The company had previously sold some buses to the public transporter and 17 buses painted in Zupco corporate colours remained in the company’s stock.

Nherera said Zupco had not placed an order for the buses, further contending that Shah made allegations to various high-ranking government officials and institutions, leading to his arrest and detention on charges of corruption in 2005.

He was dragged to the magistrates’ court and found guilty before being sentenced to three years’ imprisonment, of which one year was suspended for a period of five years on condition of good behaviour.

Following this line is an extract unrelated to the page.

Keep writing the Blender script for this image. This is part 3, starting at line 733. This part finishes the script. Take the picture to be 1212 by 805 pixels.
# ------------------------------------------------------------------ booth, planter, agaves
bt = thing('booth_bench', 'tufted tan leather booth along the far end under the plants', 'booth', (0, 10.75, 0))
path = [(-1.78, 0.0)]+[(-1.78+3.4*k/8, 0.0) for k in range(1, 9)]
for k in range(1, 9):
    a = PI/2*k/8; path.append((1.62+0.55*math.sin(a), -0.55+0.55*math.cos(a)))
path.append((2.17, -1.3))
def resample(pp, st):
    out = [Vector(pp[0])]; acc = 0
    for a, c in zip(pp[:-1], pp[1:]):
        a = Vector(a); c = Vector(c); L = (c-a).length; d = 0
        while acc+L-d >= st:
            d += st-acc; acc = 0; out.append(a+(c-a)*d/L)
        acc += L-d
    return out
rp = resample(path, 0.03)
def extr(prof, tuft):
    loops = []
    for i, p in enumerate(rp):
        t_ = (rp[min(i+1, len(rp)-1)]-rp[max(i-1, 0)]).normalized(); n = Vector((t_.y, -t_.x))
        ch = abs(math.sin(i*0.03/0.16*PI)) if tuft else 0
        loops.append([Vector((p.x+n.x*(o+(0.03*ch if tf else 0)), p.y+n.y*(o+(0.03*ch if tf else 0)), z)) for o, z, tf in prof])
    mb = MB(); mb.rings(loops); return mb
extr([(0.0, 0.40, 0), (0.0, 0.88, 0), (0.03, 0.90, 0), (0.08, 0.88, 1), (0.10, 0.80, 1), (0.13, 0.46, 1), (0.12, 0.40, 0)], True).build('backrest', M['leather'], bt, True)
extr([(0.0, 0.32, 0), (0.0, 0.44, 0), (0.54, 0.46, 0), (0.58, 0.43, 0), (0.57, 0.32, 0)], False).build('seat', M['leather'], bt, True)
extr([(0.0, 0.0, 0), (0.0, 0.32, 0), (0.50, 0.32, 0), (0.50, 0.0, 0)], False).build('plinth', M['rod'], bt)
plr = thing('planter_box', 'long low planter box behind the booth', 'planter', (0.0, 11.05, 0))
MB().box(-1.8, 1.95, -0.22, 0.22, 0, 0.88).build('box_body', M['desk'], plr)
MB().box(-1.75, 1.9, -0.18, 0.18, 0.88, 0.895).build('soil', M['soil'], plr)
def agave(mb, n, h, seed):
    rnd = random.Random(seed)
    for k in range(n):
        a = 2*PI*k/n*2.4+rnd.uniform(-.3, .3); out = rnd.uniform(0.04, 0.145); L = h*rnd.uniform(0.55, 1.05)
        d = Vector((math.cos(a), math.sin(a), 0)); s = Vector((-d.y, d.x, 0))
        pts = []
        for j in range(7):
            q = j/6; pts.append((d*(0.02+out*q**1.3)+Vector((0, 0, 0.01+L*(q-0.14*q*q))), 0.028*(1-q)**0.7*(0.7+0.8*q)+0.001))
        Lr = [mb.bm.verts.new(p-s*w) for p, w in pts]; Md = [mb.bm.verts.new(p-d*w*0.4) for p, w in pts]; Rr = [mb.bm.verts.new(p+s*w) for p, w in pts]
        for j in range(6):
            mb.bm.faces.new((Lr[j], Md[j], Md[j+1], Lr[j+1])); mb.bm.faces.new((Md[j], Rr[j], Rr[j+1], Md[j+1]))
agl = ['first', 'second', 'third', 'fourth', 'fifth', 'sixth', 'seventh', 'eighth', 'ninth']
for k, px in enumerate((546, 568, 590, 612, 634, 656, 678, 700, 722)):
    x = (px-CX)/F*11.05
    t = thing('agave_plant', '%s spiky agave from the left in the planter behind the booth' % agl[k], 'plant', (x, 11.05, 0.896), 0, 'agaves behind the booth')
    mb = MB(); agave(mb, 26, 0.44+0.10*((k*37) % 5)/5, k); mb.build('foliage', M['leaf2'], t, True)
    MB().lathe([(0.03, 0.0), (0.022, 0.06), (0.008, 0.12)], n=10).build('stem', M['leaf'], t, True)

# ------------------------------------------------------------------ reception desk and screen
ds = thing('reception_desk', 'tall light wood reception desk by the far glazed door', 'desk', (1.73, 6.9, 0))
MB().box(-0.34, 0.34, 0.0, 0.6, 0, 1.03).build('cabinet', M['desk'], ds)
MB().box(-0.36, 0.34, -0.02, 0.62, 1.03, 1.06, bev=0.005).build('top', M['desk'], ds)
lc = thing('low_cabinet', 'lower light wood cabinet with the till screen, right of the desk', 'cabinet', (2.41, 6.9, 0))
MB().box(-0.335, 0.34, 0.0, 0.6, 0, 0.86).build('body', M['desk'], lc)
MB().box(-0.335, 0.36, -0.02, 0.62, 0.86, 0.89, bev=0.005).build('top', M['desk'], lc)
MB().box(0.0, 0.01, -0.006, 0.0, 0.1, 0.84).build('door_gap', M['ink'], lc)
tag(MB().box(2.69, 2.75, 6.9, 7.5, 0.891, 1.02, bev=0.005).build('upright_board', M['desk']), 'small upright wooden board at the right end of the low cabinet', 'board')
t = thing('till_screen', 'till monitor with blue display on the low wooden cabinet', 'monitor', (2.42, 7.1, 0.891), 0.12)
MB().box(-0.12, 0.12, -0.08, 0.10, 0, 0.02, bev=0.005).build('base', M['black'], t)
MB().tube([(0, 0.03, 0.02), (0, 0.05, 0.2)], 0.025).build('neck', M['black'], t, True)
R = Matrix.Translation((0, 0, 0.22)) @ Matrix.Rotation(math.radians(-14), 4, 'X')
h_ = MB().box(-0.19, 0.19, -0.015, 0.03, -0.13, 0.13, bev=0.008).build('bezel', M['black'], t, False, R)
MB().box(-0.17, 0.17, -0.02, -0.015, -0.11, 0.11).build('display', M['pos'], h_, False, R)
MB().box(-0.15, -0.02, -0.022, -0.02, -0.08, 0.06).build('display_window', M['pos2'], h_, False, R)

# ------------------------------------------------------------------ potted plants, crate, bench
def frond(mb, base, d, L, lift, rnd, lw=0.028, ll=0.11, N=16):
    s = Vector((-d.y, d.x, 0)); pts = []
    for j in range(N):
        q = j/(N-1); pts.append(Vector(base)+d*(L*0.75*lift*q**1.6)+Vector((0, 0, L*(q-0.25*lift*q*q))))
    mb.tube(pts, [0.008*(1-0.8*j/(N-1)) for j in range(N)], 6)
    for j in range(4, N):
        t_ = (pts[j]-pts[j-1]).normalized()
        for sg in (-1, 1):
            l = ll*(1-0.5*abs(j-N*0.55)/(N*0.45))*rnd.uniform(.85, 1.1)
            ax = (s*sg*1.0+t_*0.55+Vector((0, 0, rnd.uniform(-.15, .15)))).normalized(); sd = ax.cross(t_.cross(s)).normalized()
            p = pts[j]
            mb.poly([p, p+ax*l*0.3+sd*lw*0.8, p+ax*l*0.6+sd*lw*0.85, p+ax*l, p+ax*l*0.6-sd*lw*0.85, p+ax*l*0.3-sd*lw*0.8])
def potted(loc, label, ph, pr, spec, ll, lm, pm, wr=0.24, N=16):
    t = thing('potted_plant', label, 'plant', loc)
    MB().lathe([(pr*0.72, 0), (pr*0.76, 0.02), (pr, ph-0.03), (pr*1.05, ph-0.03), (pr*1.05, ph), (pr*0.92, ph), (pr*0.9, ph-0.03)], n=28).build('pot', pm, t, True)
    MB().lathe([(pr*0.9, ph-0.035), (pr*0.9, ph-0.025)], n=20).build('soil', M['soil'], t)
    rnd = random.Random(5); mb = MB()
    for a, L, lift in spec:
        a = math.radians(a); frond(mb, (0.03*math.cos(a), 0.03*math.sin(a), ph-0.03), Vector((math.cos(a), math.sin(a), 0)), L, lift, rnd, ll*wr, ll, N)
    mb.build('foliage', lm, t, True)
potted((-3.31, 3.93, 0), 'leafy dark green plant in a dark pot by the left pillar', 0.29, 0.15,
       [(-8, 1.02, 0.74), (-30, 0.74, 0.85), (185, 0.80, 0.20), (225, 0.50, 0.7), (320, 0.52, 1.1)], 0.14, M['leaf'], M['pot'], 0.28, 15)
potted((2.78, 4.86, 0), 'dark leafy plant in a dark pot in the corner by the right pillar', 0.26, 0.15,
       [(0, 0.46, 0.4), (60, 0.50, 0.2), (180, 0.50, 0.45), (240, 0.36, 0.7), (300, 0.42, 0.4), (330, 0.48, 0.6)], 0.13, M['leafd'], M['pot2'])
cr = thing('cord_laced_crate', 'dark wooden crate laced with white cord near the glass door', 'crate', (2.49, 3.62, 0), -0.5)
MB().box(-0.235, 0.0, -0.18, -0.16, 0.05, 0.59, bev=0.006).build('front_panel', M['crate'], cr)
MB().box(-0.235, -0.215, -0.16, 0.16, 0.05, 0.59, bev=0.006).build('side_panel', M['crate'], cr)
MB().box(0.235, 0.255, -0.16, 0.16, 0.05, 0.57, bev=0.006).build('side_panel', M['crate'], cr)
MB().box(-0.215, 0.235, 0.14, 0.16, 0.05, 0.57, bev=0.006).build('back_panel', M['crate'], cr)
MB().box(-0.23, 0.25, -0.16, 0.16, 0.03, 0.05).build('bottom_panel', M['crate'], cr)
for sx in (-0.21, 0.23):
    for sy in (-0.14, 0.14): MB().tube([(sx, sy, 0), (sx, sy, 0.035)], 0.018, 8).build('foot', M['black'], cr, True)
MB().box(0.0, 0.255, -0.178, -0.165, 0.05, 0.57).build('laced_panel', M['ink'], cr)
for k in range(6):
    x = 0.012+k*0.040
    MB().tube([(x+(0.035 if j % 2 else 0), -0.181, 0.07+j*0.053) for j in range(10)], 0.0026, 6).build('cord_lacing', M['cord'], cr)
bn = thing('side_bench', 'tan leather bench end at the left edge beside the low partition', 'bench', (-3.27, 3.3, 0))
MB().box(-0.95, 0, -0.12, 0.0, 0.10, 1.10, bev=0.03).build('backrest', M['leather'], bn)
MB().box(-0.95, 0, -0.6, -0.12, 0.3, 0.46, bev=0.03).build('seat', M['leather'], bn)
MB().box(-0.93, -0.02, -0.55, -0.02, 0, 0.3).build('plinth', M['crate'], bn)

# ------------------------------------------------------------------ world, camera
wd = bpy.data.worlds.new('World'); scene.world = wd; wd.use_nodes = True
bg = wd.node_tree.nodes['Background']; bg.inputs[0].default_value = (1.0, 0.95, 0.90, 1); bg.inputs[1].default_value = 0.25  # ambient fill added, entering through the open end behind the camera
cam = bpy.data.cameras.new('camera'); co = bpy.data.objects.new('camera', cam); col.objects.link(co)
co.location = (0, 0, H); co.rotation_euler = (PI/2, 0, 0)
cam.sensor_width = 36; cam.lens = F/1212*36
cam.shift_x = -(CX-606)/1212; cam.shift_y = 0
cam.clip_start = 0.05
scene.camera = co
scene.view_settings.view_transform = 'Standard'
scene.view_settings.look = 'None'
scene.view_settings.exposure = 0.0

Nherera filed an appeal at the High Court challenging both conviction and sentence and in November 2009, the High Court quashed the conviction and set aside the sentence.

He had, however, served the effective sentence of two years.

The claim for damages was then instituted soon after.

Nherera said he was deprived of liberty and lost his positions as the vice-chancellor at Chinhoyi University of Technology where he was vice-chancellor, including other positions.

Shah, in his opposing papers, admitted having made the report to the police, but denied having done so maliciously.

He argued that he only informed the police that Nherera had solicited for a bribe from him and the information was true.

Shah also maintained that the decision to arrest him was made by the police.

He also denied causing Nherera’s prosecution, arguing that the decision to prosecute him was made by the Attorney-General in the exercise of his constitutional mandate.

Shah further argued that the decision to imprison Nherera was made by the trial magistrate after due consideration of the evidence placed before her during trial.

The High Court found that the arrest, prosecution and determination were actuated by malice.

However, on the claim for damages, the High Court found that Shah’s liability had been proven and the requirements for delictual damages satisfied.

The court held that Nherera suffered humiliation, ill-treatment in prison and lost his employment due to the arrest, prosecution and imprisonment.

The court, however, found that Nherera had not led evidence on how the sums of US$100 000 for malicious prosecution and US$300 000 for malicious arrest and detention were arrived at.

It held that the claim for US$100 000 for malicious prosecution was extremely excessive and, in its stead, awarded him US$30 000.

The court also found the claim of US$300 000 for malicious arrest and detention to be excessive and awarded the respondent US$100 000 instead.